Monday, August 22, 2005

Mighty Mom Battles Mighty Bean

It started like any other day. I’m cleaning out my daughter’s lunch pail, and I see a Mighty Bean fall swiftly down the sink and into the drain. I reach my hand down the hole and gingerly finger the slimy muck, hoping the disposal doesn’t automatically turn on like the appliances in the movie Gremlins. I can’t find it. Somehow it has slipped down to the next level.

(For those of you who don’t know, Mighty Beanz resemble jumping beans. They are tiny little oval shaped plastic figures with a tiny marble inside that rolls around and makes the action unpredictable.)
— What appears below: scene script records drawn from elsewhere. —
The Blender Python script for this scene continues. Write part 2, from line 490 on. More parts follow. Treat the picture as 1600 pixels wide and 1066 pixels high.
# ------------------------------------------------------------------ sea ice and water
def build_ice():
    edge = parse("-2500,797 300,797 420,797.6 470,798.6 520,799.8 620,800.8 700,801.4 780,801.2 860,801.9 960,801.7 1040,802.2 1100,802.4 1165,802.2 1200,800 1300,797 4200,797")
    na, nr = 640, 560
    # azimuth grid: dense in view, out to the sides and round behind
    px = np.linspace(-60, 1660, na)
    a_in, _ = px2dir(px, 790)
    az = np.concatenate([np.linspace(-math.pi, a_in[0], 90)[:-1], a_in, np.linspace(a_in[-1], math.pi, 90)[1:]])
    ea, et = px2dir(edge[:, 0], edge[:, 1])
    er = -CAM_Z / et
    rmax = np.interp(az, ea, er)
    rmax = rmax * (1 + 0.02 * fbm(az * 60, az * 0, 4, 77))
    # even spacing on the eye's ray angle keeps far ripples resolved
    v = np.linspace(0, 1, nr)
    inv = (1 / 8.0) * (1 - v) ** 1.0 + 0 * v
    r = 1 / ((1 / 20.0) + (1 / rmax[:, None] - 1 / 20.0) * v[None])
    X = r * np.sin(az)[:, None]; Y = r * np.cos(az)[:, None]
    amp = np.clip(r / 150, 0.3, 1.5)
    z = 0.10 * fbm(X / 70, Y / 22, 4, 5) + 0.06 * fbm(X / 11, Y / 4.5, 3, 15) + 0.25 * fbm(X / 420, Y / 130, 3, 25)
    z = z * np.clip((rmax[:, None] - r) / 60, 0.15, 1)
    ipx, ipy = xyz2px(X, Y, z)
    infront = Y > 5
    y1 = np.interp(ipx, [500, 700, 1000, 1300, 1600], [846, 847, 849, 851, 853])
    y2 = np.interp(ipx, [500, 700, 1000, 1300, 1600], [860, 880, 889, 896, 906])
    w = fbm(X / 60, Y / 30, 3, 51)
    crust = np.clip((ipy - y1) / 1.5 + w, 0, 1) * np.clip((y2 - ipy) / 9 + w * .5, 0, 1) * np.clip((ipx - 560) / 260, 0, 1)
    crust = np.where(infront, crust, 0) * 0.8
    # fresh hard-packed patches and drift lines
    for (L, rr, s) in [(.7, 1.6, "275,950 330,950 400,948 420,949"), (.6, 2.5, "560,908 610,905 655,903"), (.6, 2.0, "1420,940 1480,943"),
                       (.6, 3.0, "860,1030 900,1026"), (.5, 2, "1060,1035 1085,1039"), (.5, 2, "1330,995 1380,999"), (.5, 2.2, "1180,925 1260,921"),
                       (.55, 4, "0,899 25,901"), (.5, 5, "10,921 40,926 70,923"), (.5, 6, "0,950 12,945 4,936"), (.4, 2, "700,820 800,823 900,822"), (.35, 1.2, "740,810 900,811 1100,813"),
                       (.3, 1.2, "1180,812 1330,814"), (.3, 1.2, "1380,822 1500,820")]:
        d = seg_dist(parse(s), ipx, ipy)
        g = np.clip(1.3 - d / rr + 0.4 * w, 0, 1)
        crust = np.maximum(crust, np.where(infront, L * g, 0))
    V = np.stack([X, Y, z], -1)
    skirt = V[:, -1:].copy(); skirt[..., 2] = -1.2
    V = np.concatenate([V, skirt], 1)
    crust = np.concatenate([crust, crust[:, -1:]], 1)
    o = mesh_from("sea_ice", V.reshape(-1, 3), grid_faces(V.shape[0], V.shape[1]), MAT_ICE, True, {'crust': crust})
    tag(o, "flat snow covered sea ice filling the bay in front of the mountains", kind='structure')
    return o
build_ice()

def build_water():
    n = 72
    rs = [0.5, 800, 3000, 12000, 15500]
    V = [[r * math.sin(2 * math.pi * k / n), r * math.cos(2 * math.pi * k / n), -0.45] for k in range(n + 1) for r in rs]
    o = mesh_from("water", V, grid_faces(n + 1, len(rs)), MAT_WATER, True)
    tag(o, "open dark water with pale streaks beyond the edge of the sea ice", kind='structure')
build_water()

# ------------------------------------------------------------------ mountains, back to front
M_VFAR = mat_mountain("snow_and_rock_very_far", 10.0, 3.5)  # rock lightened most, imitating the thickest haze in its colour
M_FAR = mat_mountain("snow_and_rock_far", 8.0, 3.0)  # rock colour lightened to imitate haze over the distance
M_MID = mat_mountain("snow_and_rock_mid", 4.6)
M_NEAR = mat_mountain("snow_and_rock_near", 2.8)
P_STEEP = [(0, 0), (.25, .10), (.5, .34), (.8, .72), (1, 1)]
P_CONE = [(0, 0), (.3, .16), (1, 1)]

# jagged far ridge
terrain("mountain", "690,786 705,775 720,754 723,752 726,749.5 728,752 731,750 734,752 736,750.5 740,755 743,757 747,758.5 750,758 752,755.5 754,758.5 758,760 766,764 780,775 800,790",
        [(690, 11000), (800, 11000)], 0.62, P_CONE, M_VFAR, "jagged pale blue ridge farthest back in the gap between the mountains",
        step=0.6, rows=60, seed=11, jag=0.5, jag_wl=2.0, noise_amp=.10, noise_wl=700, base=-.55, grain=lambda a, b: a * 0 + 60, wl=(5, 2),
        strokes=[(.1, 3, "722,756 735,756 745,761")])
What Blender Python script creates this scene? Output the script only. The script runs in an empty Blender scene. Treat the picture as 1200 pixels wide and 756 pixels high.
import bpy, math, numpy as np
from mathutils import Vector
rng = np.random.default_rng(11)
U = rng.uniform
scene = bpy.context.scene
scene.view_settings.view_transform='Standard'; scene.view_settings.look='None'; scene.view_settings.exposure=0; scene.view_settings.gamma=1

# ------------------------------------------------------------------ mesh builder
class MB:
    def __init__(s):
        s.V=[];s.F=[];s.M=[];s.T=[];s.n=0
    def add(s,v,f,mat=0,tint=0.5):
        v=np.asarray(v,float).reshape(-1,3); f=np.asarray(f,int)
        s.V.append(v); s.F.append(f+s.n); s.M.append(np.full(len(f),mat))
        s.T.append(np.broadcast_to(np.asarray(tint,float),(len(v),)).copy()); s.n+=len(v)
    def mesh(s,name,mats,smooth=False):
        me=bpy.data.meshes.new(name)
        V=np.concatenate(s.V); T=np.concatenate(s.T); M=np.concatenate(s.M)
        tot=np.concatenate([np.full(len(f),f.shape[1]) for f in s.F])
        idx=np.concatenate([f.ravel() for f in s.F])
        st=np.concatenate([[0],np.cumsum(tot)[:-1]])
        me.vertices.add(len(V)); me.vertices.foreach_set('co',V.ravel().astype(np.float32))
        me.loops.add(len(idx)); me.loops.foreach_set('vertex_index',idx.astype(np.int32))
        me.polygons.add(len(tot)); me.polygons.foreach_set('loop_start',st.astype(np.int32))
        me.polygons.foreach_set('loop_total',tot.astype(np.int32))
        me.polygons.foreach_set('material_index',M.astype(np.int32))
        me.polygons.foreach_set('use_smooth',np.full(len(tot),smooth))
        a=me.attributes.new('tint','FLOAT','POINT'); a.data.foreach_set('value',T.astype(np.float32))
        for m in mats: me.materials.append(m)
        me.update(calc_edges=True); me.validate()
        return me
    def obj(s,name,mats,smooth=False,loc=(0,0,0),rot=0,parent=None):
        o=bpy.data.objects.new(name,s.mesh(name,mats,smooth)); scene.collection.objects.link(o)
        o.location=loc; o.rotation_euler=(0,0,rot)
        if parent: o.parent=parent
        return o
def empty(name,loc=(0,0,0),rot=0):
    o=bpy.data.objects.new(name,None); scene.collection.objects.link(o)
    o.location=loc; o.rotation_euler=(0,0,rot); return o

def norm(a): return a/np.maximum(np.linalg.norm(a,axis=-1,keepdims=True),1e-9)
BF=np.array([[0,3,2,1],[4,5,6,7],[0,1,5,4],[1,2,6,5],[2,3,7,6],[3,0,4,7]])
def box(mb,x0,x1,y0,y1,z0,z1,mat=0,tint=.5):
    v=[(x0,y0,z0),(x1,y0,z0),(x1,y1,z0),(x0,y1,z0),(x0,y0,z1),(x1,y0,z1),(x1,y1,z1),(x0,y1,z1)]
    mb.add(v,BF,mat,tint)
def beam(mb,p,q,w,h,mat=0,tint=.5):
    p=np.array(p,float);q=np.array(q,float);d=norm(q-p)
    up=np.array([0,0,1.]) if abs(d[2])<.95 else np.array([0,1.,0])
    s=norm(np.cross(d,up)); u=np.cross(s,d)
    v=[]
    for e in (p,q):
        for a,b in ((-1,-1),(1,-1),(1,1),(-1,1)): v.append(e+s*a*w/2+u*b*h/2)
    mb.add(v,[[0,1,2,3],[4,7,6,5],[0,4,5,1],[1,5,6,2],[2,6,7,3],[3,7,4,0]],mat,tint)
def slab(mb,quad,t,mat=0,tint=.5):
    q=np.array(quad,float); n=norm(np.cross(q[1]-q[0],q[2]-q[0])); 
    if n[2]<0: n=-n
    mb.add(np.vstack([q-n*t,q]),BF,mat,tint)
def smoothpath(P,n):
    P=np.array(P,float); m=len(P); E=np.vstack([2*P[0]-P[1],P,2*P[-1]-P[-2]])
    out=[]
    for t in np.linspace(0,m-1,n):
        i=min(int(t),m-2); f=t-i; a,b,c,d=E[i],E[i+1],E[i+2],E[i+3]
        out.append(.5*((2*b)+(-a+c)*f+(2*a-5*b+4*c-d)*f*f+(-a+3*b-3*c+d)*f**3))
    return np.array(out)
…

I decided to go ahead and turn on the garbage disposal, and see if I could chop it up and send it on down the drain. (Okay, I know that seems dumb now, but at the time it seemed perfectly reasonable and if it worked, I could avoid the disposal repair bill.)

The results were what you’d expect. It made a lot of racket, and didn’t go down the drain. I guess there must be some kind of mesh screen below that point. Now I have to call the repairman and give him my sad story (you see there was this Mighty Bean and I couldn’t get it out so I decided to chop it up and…)

Tears welled up in my daughters eyes. “Which Mighty Bean was it?” she asked in a trembling voice, as if one was more cherished than the others. You could buy ten more in a pack for a dollar, but you see, it didn’t matter. Because whichever one it was that I destroyed, that would have been the best one.

My daughter took it personally. This is totally my fault because one time when she refused to pick up her toys, I picked them up and threw them in the trash. I know that sounds cruel, but I was trying to make a point that she didn’t care about her toys so we may as well throw them away. Looking back, it does seem mean, and parents sometimes do things we’re not proud of.

So anyway, she thought I chopped up the Mighty Bean because she didn’t take care of her toys, or because I’m just cruel and got an evil urge to destroy her toys and her life. I’ve probably scarred her for life. In future psychiatric sessions, she’ll have multiple appointments on the Mighty Bean incident. It seems like such a small thing, and I probably shouldn’t have even mentioned it to her. Parenting is a minefield, and you never know you’ve blown one of the Beanz until it’s too late.

Thursday, August 11, 2005

Multi-tasking and organizing emotional breakdowns

My daughter entered third grade yesterday. This year they begin to focus on organizational skills, and the school has provided an organizer for each child. The students need to record all their assignments in it, and parents have to initial the records each day and record whether the homework was complete. If the child (and their parent) don’t do their organizer correctly, or forget to return it each day, the child misses recess.

I had a visceral reaction to this new plan. I don’t know why this bothers me so much. I’m familiar with using Outlook, calendars and PDAs. I guess I had a fear reaction. All of these children are going to be infinitely more organized than I am; the kids are leaving me behind in the electronic dust.

I also am not sure why it is necessary for a third grader to carry an organizer. Why do they have so many activities and homework? Do we have to train them to be type A personalities so they can grow up and take on too much work and have too much scheduled in their lives? What’s the point of all this? We aren’t churning out happier people. Perhaps I’m getting old and feeling lost in the digital shuffle.

They also train in email and the internet this year. I would think they would learn these skills on their own. Shouldn’t we be discouraging these skills, and encouraging good nutrition and sports instead? I thought we didn’t want the kids sitting in front of the computer and video games all the time.

The schools could strive for a bit more balance. To counteract teaching all this fast paced technology, maybe they could teach them meditation, theatre, art, or social skills like manners or resolving interpersonal conflict. Why can’t they quietly read during class time?

I’m getting a little tired of the pressure. Not only do I have to fill every second of my day with work, but my child seems to be required to do it, too. We’re all collectively maximizing and multitasking our way to a nervous breakdown. Or, maybe it’s only me.